[Rows from a 3D scene dataset]
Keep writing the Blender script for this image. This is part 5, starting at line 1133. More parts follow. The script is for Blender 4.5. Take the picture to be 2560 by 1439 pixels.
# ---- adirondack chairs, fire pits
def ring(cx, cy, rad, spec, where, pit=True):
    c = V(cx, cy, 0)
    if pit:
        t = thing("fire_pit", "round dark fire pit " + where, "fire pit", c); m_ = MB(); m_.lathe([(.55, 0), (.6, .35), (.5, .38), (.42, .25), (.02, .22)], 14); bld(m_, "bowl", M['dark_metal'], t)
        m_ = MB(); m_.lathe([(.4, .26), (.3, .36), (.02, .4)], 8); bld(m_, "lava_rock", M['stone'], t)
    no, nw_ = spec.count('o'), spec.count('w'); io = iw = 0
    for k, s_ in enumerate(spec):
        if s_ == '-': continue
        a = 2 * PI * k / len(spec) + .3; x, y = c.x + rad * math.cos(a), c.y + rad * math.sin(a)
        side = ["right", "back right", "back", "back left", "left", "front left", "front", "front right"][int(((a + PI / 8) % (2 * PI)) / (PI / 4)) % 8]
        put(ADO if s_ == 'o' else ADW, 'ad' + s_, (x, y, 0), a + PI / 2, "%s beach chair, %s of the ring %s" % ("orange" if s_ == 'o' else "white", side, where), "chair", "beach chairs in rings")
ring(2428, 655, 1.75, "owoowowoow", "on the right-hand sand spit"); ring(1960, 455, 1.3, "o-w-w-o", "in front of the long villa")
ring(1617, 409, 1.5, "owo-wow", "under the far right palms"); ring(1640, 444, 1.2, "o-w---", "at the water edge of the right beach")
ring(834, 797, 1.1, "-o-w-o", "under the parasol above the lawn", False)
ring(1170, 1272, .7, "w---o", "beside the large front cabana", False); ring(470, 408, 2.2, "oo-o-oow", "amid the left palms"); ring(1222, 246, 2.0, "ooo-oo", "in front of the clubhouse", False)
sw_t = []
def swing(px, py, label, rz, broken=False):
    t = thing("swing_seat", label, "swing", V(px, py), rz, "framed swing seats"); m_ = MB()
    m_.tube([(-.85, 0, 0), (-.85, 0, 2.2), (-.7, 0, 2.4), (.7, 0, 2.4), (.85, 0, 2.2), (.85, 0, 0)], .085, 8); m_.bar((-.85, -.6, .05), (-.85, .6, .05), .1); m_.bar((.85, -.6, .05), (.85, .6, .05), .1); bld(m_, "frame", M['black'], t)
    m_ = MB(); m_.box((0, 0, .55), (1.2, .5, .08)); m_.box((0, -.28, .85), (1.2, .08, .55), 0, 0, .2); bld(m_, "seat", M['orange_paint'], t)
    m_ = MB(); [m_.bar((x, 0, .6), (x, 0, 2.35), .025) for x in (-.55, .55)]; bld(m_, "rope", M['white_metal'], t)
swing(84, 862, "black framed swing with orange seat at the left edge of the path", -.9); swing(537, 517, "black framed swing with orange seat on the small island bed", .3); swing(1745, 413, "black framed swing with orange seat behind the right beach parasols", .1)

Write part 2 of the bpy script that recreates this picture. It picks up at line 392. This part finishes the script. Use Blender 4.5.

REQUIRED TASK: Reproduce the whole listing word for word.

EXERCISE RESULT:
Keep writing the Blender script for this image. This is part 5, starting at line 1133. More parts follow. The script is for Blender 4.5. Take the picture to be 2560 by 1439 pixels.
# ---- adirondack chairs, fire pits
def ring(cx, cy, rad, spec, where, pit=True):
    c = V(cx, cy, 0)
    if pit:
        t = thing("fire_pit", "round dark fire pit " + where, "fire pit", c); m_ = MB(); m_.lathe([(.55, 0), (.6, .35), (.5, .38), (.42, .25), (.02, .22)], 14); bld(m_, "bowl", M['dark_metal'], t)
        m_ = MB(); m_.lathe([(.4, .26), (.3, .36), (.02, .4)], 8); bld(m_, "lava_rock", M['stone'], t)
    no, nw_ = spec.count('o'), spec.count('w'); io = iw = 0
    for k, s_ in enumerate(spec):
        if s_ == '-': continue
        a = 2 * PI * k / len(spec) + .3; x, y = c.x + rad * math.cos(a), c.y + rad * math.sin(a)
        side = ["right", "back right", "back", "back left", "left", "front left", "front", "front right"][int(((a + PI / 8) % (2 * PI)) / (PI / 4)) % 8]
        put(ADO if s_ == 'o' else ADW, 'ad' + s_, (x, y, 0), a + PI / 2, "%s beach chair, %s of the ring %s" % ("orange" if s_ == 'o' else "white", side, where), "chair", "beach chairs in rings")
ring(2428, 655, 1.75, "owoowowoow", "on the right-hand sand spit"); ring(1960, 455, 1.3, "o-w-w-o", "in front of the long villa")
ring(1617, 409, 1.5, "owo-wow", "under the far right palms"); ring(1640, 444, 1.2, "o-w---", "at the water edge of the right beach")
ring(834, 797, 1.1, "-o-w-o", "under the parasol above the lawn", False)
ring(1170, 1272, .7, "w---o", "beside the large front cabana", False); ring(470, 408, 2.2, "oo-o-oow", "amid the left palms"); ring(1222, 246, 2.0, "ooo-oo", "in front of the clubhouse", False)
sw_t = []
def swing(px, py, label, rz, broken=False):
    t = thing("swing_seat", label, "swing", V(px, py), rz, "framed swing seats"); m_ = MB()
    m_.tube([(-.85, 0, 0), (-.85, 0, 2.2), (-.7, 0, 2.4), (.7, 0, 2.4), (.85, 0, 2.2), (.85, 0, 0)], .085, 8); m_.bar((-.85, -.6, .05), (-.85, .6, .05), .1); m_.bar((.85, -.6, .05), (.85, .6, .05), .1); bld(m_, "frame", M['black'], t)
    m_ = MB(); m_.box((0, 0, .55), (1.2, .5, .08)); m_.box((0, -.28, .85), (1.2, .08, .55), 0, 0, .2); bld(m_, "seat", M['orange_paint'], t)
    m_ = MB(); [m_.bar((x, 0, .6), (x, 0, 2.35), .025) for x in (-.55, .55)]; bld(m_, "rope", M['white_metal'], t)
swing(84, 862, "black framed swing with orange seat at the left edge of the path", -.9); swing(537, 517, "black framed swing with orange seat on the small island bed", .3); swing(1745, 413, "black framed swing with orange seat behind the right beach parasols", .1)

Write part 2 of the bpy script that recreates this picture. It picks up at line 392. This part finishes the script. Use Blender 4.5.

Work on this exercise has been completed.